### SET PROBLEM
Produce an exact transcription of the listing below, omitting the pictures.

### GIVEN DATA
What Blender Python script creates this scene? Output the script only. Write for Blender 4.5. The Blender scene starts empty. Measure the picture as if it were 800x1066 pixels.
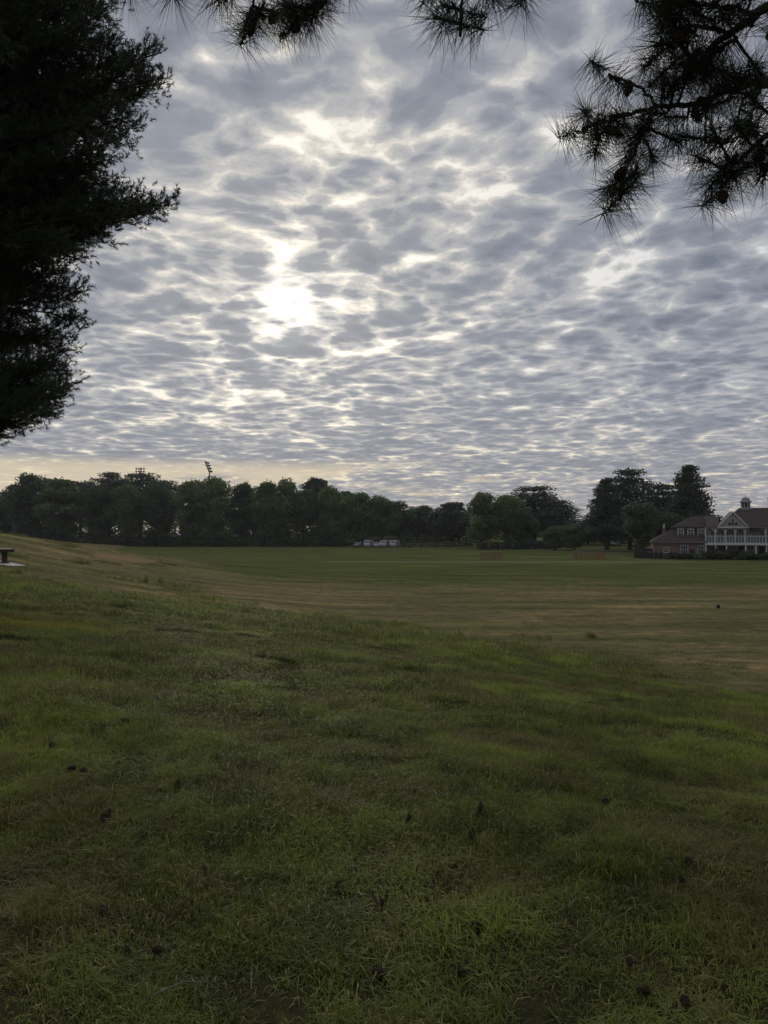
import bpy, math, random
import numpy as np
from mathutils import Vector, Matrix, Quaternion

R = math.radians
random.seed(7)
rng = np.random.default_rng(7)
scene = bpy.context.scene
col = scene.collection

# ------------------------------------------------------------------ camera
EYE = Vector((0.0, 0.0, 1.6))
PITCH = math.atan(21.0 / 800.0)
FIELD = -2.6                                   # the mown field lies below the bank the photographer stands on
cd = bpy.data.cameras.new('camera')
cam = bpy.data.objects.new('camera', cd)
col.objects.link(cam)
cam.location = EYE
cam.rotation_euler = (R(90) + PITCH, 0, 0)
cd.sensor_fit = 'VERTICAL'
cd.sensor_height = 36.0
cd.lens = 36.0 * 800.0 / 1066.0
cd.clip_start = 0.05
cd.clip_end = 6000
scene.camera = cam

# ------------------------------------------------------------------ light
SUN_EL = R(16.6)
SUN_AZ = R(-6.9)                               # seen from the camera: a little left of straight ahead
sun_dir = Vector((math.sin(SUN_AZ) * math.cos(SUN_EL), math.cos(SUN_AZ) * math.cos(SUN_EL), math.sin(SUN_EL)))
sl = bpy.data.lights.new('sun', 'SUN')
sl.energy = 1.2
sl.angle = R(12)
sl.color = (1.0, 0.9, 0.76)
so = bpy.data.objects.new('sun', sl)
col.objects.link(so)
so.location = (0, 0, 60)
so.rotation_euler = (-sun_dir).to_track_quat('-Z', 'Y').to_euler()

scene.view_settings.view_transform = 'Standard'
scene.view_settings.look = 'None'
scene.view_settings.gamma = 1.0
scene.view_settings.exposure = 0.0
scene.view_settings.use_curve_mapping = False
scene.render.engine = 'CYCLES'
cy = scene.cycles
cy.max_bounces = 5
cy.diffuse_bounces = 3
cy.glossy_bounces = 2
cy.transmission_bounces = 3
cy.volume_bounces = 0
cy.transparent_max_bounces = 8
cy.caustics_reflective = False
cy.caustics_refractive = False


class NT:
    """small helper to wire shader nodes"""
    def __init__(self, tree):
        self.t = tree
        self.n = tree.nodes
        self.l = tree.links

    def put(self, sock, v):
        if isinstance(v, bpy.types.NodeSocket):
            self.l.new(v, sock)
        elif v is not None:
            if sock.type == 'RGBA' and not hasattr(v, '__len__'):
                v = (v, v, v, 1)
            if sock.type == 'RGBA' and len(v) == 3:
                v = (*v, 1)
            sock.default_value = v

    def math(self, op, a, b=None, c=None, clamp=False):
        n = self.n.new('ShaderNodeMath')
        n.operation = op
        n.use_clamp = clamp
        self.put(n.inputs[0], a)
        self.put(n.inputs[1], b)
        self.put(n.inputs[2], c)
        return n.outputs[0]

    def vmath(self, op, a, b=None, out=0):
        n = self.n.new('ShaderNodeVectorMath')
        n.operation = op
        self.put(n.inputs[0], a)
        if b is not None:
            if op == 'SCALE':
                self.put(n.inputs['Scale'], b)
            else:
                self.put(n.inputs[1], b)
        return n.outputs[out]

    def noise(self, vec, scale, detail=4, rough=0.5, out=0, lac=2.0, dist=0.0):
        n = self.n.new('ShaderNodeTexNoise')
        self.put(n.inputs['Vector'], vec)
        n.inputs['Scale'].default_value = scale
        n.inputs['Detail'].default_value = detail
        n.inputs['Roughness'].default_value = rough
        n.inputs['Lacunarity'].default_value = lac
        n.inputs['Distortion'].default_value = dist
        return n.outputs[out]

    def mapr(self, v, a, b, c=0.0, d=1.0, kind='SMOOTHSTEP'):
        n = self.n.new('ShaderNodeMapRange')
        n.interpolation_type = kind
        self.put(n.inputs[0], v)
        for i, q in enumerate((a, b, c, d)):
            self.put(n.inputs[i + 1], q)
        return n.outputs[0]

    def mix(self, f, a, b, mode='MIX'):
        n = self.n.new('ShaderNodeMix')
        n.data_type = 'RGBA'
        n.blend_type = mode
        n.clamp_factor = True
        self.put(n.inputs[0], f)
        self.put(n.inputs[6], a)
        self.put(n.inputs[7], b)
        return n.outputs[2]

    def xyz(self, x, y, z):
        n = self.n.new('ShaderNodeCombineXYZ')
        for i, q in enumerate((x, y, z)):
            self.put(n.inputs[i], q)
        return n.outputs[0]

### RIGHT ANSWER
What Blender Python script creates this scene? Output the script only. Write for Blender 4.5. The Blender scene starts empty. Measure the picture as if it were 800x1066 pixels.
import bpy, math, random
import numpy as np
from mathutils import Vector, Matrix, Quaternion

R = math.radians
random.seed(7)
rng = np.random.default_rng(7)
scene = bpy.context.scene
col = scene.collection

# ------------------------------------------------------------------ camera
EYE = Vector((0.0, 0.0, 1.6))
PITCH = math.atan(21.0 / 800.0)
FIELD = -2.6                                   # the mown field lies below the bank the photographer stands on
cd = bpy.data.cameras.new('camera')
cam = bpy.data.objects.new('camera', cd)
col.objects.link(cam)
cam.location = EYE
cam.rotation_euler = (R(90) + PITCH, 0, 0)
cd.sensor_fit = 'VERTICAL'
cd.sensor_height = 36.0
cd.lens = 36.0 * 800.0 / 1066.0
cd.clip_start = 0.05
cd.clip_end = 6000
scene.camera = cam

# ------------------------------------------------------------------ light
SUN_EL = R(16.6)
SUN_AZ = R(-6.9)                               # seen from the camera: a little left of straight ahead
sun_dir = Vector((math.sin(SUN_AZ) * math.cos(SUN_EL), math.cos(SUN_AZ) * math.cos(SUN_EL), math.sin(SUN_EL)))
sl = bpy.data.lights.new('sun', 'SUN')
sl.energy = 1.2
sl.angle = R(12)
sl.color = (1.0, 0.9, 0.76)
so = bpy.data.objects.new('sun', sl)
col.objects.link(so)
so.location = (0, 0, 60)
so.rotation_euler = (-sun_dir).to_track_quat('-Z', 'Y').to_euler()

scene.view_settings.view_transform = 'Standard'
scene.view_settings.look = 'None'
scene.view_settings.gamma = 1.0
scene.view_settings.exposure = 0.0
scene.view_settings.use_curve_mapping = False
scene.render.engine = 'CYCLES'
cy = scene.cycles
cy.max_bounces = 5
cy.diffuse_bounces = 3
cy.glossy_bounces = 2
cy.transmission_bounces = 3
cy.volume_bounces = 0
cy.transparent_max_bounces = 8
cy.caustics_reflective = False
cy.caustics_refractive = False


class NT:
    """small helper to wire shader nodes"""
    def __init__(self, tree):
        self.t = tree
        self.n = tree.nodes
        self.l = tree.links

    def put(self, sock, v):
        if isinstance(v, bpy.types.NodeSocket):
            self.l.new(v, sock)
        elif v is not None:
            if sock.type == 'RGBA' and not hasattr(v, '__len__'):
                v = (v, v, v, 1)
            if sock.type == 'RGBA' and len(v) == 3:
                v = (*v, 1)
            sock.default_value = v

    def math(self, op, a, b=None, c=None, clamp=False):
        n = self.n.new('ShaderNodeMath')
        n.operation = op
        n.use_clamp = clamp
        self.put(n.inputs[0], a)
        self.put(n.inputs[1], b)
        self.put(n.inputs[2], c)
        return n.outputs[0]

    def vmath(self, op, a, b=None, out=0):
        n = self.n.new('ShaderNodeVectorMath')
        n.operation = op
        self.put(n.inputs[0], a)
        if b is not None:
            if op == 'SCALE':
                self.put(n.inputs['Scale'], b)
            else:
                self.put(n.inputs[1], b)
        return n.outputs[out]

    def noise(self, vec, scale, detail=4, rough=0.5, out=0, lac=2.0, dist=0.0):
        n = self.n.new('ShaderNodeTexNoise')
        self.put(n.inputs['Vector'], vec)
        n.inputs['Scale'].default_value = scale
        n.inputs['Detail'].default_value = detail
        n.inputs['Roughness'].default_value = rough
        n.inputs['Lacunarity'].default_value = lac
        n.inputs['Distortion'].default_value = dist
        return n.outputs[out]

    def mapr(self, v, a, b, c=0.0, d=1.0, kind='SMOOTHSTEP'):
        n = self.n.new('ShaderNodeMapRange')
        n.interpolation_type = kind
        self.put(n.inputs[0], v)
        for i, q in enumerate((a, b, c, d)):
            self.put(n.inputs[i + 1], q)
        return n.outputs[0]

    def mix(self, f, a, b, mode='MIX'):
        n = self.n.new('ShaderNodeMix')
        n.data_type = 'RGBA'
        n.blend_type = mode
        n.clamp_factor = True
        self.put(n.inputs[0], f)
        self.put(n.inputs[6], a)
        self.put(n.inputs[7], b)
        return n.outputs[2]

    def xyz(self, x, y, z):
        n = self.n.new('ShaderNodeCombineXYZ')
        for i, q in enumerate((x, y, z)):
            self.put(n.inputs[i], q)
        return n.outputs[0]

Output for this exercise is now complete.